とっさに、何かを答えることができませんでした。
何も思いつかなくて、じっと黙っていると母が少し薄く笑いました。
「あんた、びっくりしたんやろ」
「うん…」
「お母さんがおかしくなったと思ったんやな」
「じゃあお父さんがどうしたか…思い出したの?」
「いいやわからん。思い出したくないから思い出せないんやろね、さびしいわあ。無性にさびしいんよ」
「それはいつも言ってるけど。

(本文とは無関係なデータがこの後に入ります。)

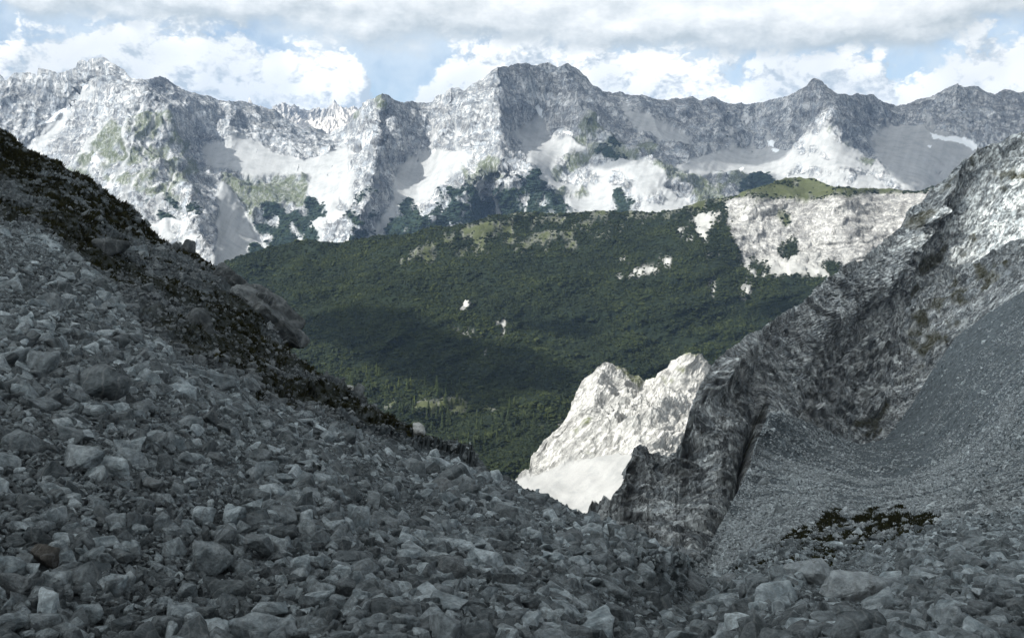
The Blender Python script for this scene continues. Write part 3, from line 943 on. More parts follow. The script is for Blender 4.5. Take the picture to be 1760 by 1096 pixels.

まさかお父さんが死んだのを忘れると思わなかった」
もう一つ突っ込んで聞いてみました。
「どうしてお父さん先に死んだんだろうっていつも言ってたけど、今日初めてだよね」
「寂しいっていったのがやろ」
「お父さんが 亡くなったのを忘れたのは初めてだよね」
「そうわからん、おぼえてない」
なんだかちょっと夢みたいで、私も歩いているのに雲を踏んでるみたいにふわふわしていました。
突然、しっかりと確かだと思っていたことが何もかもが曖昧になっていくような気がしました。
ここがどこなのか、どうして歩いているのかもわからなくなりそうになりました。
遠方にお嫁に行った一人娘のわたし。父は十七年も前に亡くなっている。おばあちゃん介護中。
こんな現実的なことはないはずなのに、突然ファンタジーの世界に迷い込んだようでした。
「記憶って不思議だよね。どこから取り出してくるんだろ」
「そうやねえ」
そんな事を言いながら、ぼんやり母とショッピングモールを歩きました。
こんな風におばあちゃんの85歳の誕生日は過ぎていきました。